Clube das Almas Inquietas

Bem vindo todo aquele que quer mais do que o cotidiano pode oferecer

quarta-feira, março 24, 2004

MEU RITO


Pensamentos são fugidios. Fugidio talvez não seja a palavra mais adequada. Pensamentos são líquidos, onde a palavra cria o texto continente que lhe dá forma.
A imagem não é nova, mas meu texto continente é só meu. Vai ter de mim em cada traço que o delineie, em cada gesto que amasse, amando e modulando linguagens, argila e sonho, no esforço de capturar esses líquidos e criar espelhos d’água a refletir imagens daqueles que neles se debruçarem.
Há momentos em que distraída, ocupada, aflita, preguiçosa, insegura, não me deixo mergulhar no líquido, para nele buscar o continente certo para contê-lo. No entanto, independente de continentes, o fluxo é constante, volumoso, é urgente dar alguma forma aos pensamentos.
Antes, eu achava que uma caneca comum, ou a concha de minhas mãos não serviria.
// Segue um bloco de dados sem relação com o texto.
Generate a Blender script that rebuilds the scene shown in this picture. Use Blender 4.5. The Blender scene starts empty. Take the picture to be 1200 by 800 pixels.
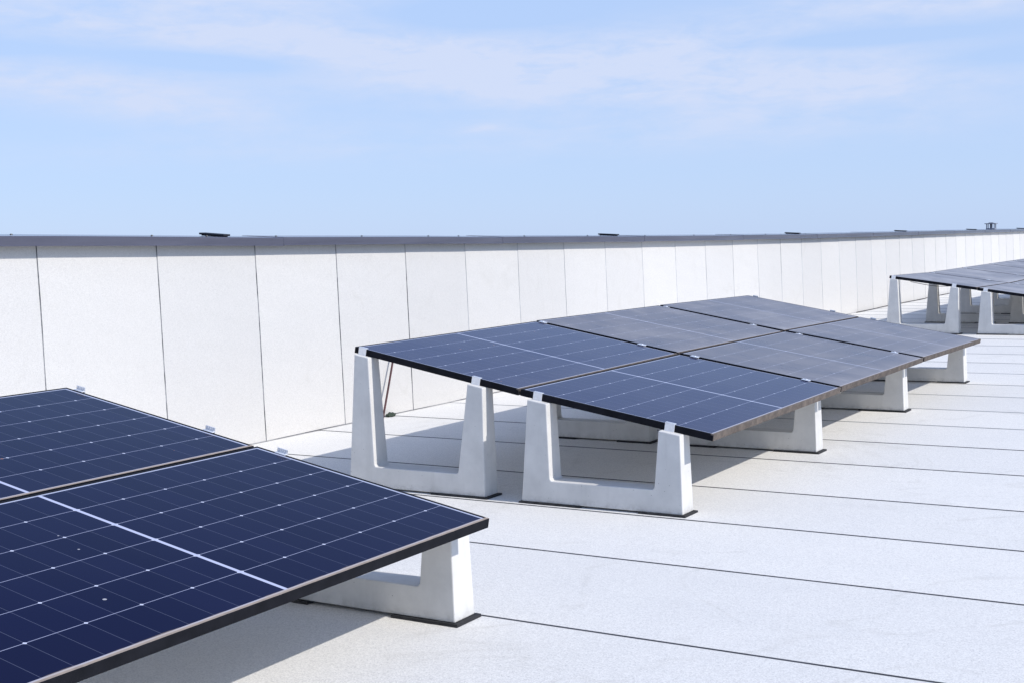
import bpy, bmesh, math, random
from mathutils import Vector, Matrix, noise

random.seed(7)
scene = bpy.context.scene
C = scene.collection
R = math.radians

# ------------------------------------------------------------------ helpers
def nt_new(name):
    m = bpy.data.materials.new(name); m.use_nodes = True
    t = m.node_tree; t.nodes.clear()
    out = t.nodes.new('ShaderNodeOutputMaterial'); b = t.nodes.new('ShaderNodeBsdfPrincipled')
    t.links.new(b.outputs[0], out.inputs[0])
    return m, t, b

class N:
    """small node-building helper"""
    def __init__(s, t): s.t = t
    def new(s, typ, **kw):
        n = s.t.nodes.new(typ)
        for k, v in kw.items(): setattr(n, k, v)
        return n
    def put(s, sock, v):
        if isinstance(v, bpy.types.NodeSocket): s.t.links.new(v, sock)
        else: sock.default_value = v
    def math(s, op, a, b=None, c=None, clamp=False):
        n = s.new('ShaderNodeMath', operation=op, use_clamp=clamp)
        s.put(n.inputs[0], a)
        if b is not None: s.put(n.inputs[1], b)
        if c is not None: s.put(n.inputs[2], c)
        return n.outputs[0]
    def noise(s, vec, scale, detail=3, rough=.55, dist=0.):
        n = s.new('ShaderNodeTexNoise'); s.put(n.inputs['Vector'], vec)
        n.inputs['Scale'].default_value = scale; n.inputs['Detail'].default_value = detail
        n.inputs['Roughness'].default_value = rough; n.inputs['Distortion'].default_value = dist
        return n.outputs['Fac']
    def voro(s, vec, scale, feature='F1', out='Distance'):
        n = s.new('ShaderNodeTexVoronoi', feature=feature); s.put(n.inputs['Vector'], vec)
        n.inputs['Scale'].default_value = scale
        return n.outputs[out]
    def ramp(s, v, lo, hi, a=0., b=1.):
        n = s.new('ShaderNodeMapRange', clamp=True); s.put(n.inputs[0], v)
        for i, x in enumerate((lo, hi, a, b)): n.inputs[i + 1].default_value = x
        return n.outputs[0]
    def mix(s, fac, a, b, blend='MIX'):
        n = s.new('ShaderNodeMix', data_type='RGBA', blend_type=blend)
        s.put(n.inputs[0], fac); s.put(n.inputs[6], a); s.put(n.inputs[7], b)
        return n.outputs[2]
    def scale(s, vec, sx, sy, sz):
        n = s.new('ShaderNodeMapping'); s.put(n.inputs[0], vec); n.inputs['Scale'].default_value = (sx, sy, sz)
        return n.outputs[0]
    def bump(s, h, strength, dist):
        n = s.new('ShaderNodeBump'); s.put(n.inputs['Height'], h)
        n.inputs['Strength'].default_value = strength; n.inputs['Distance'].default_value = dist
        return n.outputs[0]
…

Só poderia abrigá-los em belos vasos, xícaras finíssimas, rebuscadas. A valia, imaginava eu, estaria na bela forma, prisioneira de uma estética idealizada, que exigia de mim uma perfeição impossível. Deixava meus pensamentos escorrerem no ralo do esquecimento e, junto com eles, minha necessidade de comunicar ao outro meu sentir.
Não quero mais finos cristais ou translúcida porcelana. Ou pelo menos, não só eles. Se for feliz, haverá dias de festa onde cristais e pratas serão usados. Mas haverá muitos mais, de cotidiano, vidro comum e louça diária. E eles serão também bons, mesmo que sejam maus. Não importa o vasilhame, se o líquido puder ser oferecido e gerar algum prazer, em mim, ao ofertá-lo e ao outro em aceitá-lo.
Quero, talvez, ser uma xícara de chá ou café turco, tomada nos bons e nos maus dias, para confortar, celebrar ou simplesmente exercitar o paladar. Quero deixar ao fundo, folhas, borra ou leve marca na superfície, vestígios que podem ser interrogados por almas inquietas e curiosas. Ou não.
Não importa. Não importa, quando percebo que comecei a escrever pensando em sapatos e fui mergulhando no fluxo de pensamentos, me deixando levar, sem preocupações de me forçar a buscar alguma margem. Não me importa, se puder sentir o mutante volume das palavras e me ver tomada pelo gosto imenso em pincelar letras na tela branca, num prazer crescente em escrever.
Meu mergulho na escrita é meu batismo. É meu rito. Renasço a cada vez.